Goal: All entries must be extracted exactly, with nothing added or dropped.
++++ Exercise inputs
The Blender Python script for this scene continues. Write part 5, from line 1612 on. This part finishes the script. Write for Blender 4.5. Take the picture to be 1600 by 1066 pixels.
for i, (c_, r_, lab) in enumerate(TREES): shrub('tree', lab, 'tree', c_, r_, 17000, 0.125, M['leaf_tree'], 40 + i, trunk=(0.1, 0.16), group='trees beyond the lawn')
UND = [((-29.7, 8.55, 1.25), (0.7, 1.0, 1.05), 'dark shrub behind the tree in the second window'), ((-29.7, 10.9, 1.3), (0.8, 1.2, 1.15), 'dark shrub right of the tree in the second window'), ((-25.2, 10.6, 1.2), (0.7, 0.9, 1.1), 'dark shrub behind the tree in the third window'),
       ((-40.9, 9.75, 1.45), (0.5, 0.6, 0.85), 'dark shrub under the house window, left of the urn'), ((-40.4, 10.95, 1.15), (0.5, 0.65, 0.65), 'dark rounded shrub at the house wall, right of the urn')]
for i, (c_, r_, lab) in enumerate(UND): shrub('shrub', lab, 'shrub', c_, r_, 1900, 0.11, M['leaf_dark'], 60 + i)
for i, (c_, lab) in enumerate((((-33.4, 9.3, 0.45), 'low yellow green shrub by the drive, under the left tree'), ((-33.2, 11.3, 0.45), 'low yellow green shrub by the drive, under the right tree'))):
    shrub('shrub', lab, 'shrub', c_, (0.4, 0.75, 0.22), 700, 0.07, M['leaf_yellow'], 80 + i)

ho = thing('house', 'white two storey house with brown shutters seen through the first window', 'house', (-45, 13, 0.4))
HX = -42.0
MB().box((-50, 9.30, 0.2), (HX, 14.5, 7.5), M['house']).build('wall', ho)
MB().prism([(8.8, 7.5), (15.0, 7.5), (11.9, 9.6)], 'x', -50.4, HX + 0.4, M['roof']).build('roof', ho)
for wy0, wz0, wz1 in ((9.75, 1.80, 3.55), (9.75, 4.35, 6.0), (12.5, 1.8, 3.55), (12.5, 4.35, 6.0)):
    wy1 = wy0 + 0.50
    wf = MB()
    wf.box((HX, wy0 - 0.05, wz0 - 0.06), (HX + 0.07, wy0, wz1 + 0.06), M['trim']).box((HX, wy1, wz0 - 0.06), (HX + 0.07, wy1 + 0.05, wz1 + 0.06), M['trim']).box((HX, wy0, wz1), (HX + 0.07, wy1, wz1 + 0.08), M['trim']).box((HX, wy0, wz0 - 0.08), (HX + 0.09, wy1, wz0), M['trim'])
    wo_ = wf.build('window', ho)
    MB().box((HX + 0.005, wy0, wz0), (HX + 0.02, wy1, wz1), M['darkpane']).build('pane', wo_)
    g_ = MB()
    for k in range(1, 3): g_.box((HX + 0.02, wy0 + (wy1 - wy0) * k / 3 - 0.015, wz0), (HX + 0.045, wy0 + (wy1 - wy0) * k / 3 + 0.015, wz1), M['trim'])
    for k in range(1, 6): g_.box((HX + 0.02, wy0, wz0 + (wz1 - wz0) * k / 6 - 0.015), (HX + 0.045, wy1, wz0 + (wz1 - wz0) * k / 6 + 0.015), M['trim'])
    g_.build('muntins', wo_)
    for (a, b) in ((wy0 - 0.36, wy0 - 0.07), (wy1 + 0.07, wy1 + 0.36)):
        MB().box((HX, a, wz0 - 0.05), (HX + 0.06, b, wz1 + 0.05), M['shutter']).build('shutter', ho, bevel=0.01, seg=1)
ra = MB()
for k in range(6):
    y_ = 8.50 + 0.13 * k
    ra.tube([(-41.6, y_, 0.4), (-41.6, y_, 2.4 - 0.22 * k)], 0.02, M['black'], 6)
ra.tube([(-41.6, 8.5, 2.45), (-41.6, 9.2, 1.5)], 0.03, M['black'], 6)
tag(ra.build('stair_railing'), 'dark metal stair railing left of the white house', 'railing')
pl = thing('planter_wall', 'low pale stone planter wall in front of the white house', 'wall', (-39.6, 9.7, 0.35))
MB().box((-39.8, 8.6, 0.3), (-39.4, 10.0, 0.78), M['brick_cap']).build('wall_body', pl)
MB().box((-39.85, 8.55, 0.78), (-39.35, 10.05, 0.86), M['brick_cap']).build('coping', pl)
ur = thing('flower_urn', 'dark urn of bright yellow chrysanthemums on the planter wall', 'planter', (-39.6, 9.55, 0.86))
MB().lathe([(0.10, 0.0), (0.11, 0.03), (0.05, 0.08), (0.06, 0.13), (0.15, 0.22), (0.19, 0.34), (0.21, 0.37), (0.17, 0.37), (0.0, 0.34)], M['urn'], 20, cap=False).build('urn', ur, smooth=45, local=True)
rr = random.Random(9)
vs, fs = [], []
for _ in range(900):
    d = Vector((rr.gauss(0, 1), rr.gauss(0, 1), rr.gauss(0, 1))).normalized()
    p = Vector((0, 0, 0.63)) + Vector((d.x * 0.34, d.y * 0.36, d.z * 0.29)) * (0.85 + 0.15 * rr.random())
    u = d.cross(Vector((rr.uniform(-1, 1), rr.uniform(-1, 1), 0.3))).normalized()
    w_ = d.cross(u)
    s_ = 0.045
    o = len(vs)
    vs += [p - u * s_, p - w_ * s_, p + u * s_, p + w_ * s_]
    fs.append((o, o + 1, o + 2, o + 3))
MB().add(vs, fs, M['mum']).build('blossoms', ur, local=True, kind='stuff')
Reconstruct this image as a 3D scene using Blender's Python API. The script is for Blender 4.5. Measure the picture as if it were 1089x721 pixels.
++++++++
Solution:
The Blender Python script for this scene continues. Write part 5, from line 1612 on. This part finishes the script. Write for Blender 4.5. Take the picture to be 1600 by 1066 pixels.
for i, (c_, r_, lab) in enumerate(TREES): shrub('tree', lab, 'tree', c_, r_, 17000, 0.125, M['leaf_tree'], 40 + i, trunk=(0.1, 0.16), group='trees beyond the lawn')
UND = [((-29.7, 8.55, 1.25), (0.7, 1.0, 1.05), 'dark shrub behind the tree in the second window'), ((-29.7, 10.9, 1.3), (0.8, 1.2, 1.15), 'dark shrub right of the tree in the second window'), ((-25.2, 10.6, 1.2), (0.7, 0.9, 1.1), 'dark shrub behind the tree in the third window'),
       ((-40.9, 9.75, 1.45), (0.5, 0.6, 0.85), 'dark shrub under the house window, left of the urn'), ((-40.4, 10.95, 1.15), (0.5, 0.65, 0.65), 'dark rounded shrub at the house wall, right of the urn')]
for i, (c_, r_, lab) in enumerate(UND): shrub('shrub', lab, 'shrub', c_, r_, 1900, 0.11, M['leaf_dark'], 60 + i)
for i, (c_, lab) in enumerate((((-33.4, 9.3, 0.45), 'low yellow green shrub by the drive, under the left tree'), ((-33.2, 11.3, 0.45), 'low yellow green shrub by the drive, under the right tree'))):
    shrub('shrub', lab, 'shrub', c_, (0.4, 0.75, 0.22), 700, 0.07, M['leaf_yellow'], 80 + i)

ho = thing('house', 'white two storey house with brown shutters seen through the first window', 'house', (-45, 13, 0.4))
HX = -42.0
MB().box((-50, 9.30, 0.2), (HX, 14.5, 7.5), M['house']).build('wall', ho)
MB().prism([(8.8, 7.5), (15.0, 7.5), (11.9, 9.6)], 'x', -50.4, HX + 0.4, M['roof']).build('roof', ho)
for wy0, wz0, wz1 in ((9.75, 1.80, 3.55), (9.75, 4.35, 6.0), (12.5, 1.8, 3.55), (12.5, 4.35, 6.0)):
    wy1 = wy0 + 0.50
    wf = MB()
    wf.box((HX, wy0 - 0.05, wz0 - 0.06), (HX + 0.07, wy0, wz1 + 0.06), M['trim']).box((HX, wy1, wz0 - 0.06), (HX + 0.07, wy1 + 0.05, wz1 + 0.06), M['trim']).box((HX, wy0, wz1), (HX + 0.07, wy1, wz1 + 0.08), M['trim']).box((HX, wy0, wz0 - 0.08), (HX + 0.09, wy1, wz0), M['trim'])
    wo_ = wf.build('window', ho)
    MB().box((HX + 0.005, wy0, wz0), (HX + 0.02, wy1, wz1), M['darkpane']).build('pane', wo_)
    g_ = MB()
    for k in range(1, 3): g_.box((HX + 0.02, wy0 + (wy1 - wy0) * k / 3 - 0.015, wz0), (HX + 0.045, wy0 + (wy1 - wy0) * k / 3 + 0.015, wz1), M['trim'])
    for k in range(1, 6): g_.box((HX + 0.02, wy0, wz0 + (wz1 - wz0) * k / 6 - 0.015), (HX + 0.045, wy1, wz0 + (wz1 - wz0) * k / 6 + 0.015), M['trim'])
    g_.build('muntins', wo_)
    for (a, b) in ((wy0 - 0.36, wy0 - 0.07), (wy1 + 0.07, wy1 + 0.36)):
        MB().box((HX, a, wz0 - 0.05), (HX + 0.06, b, wz1 + 0.05), M['shutter']).build('shutter', ho, bevel=0.01, seg=1)
ra = MB()
for k in range(6):
    y_ = 8.50 + 0.13 * k
    ra.tube([(-41.6, y_, 0.4), (-41.6, y_, 2.4 - 0.22 * k)], 0.02, M['black'], 6)
ra.tube([(-41.6, 8.5, 2.45), (-41.6, 9.2, 1.5)], 0.03, M['black'], 6)
tag(ra.build('stair_railing'), 'dark metal stair railing left of the white house', 'railing')
pl = thing('planter_wall', 'low pale stone planter wall in front of the white house', 'wall', (-39.6, 9.7, 0.35))
MB().box((-39.8, 8.6, 0.3), (-39.4, 10.0, 0.78), M['brick_cap']).build('wall_body', pl)
MB().box((-39.85, 8.55, 0.78), (-39.35, 10.05, 0.86), M['brick_cap']).build('coping', pl)
ur = thing('flower_urn', 'dark urn of bright yellow chrysanthemums on the planter wall', 'planter', (-39.6, 9.55, 0.86))
MB().lathe([(0.10, 0.0), (0.11, 0.03), (0.05, 0.08), (0.06, 0.13), (0.15, 0.22), (0.19, 0.34), (0.21, 0.37), (0.17, 0.37), (0.0, 0.34)], M['urn'], 20, cap=False).build('urn', ur, smooth=45, local=True)
rr = random.Random(9)
vs, fs = [], []
for _ in range(900):
    d = Vector((rr.gauss(0, 1), rr.gauss(0, 1), rr.gauss(0, 1))).normalized()
    p = Vector((0, 0, 0.63)) + Vector((d.x * 0.34, d.y * 0.36, d.z * 0.29)) * (0.85 + 0.15 * rr.random())
    u = d.cross(Vector((rr.uniform(-1, 1), rr.uniform(-1, 1), 0.3))).normalized()
    w_ = d.cross(u)
    s_ = 0.045
    o = len(vs)
    vs += [p - u * s_, p - w_ * s_, p + u * s_, p + w_ * s_]
    fs.append((o, o + 1, o + 2, o + 3))
MB().add(vs, fs, M['mum']).build('blossoms', ur, local=True, kind='stuff')
Reconstruct this image as a 3D scene using Blender's Python API. The script is for Blender 4.5. Measure the picture as if it were 1089x721 pixels.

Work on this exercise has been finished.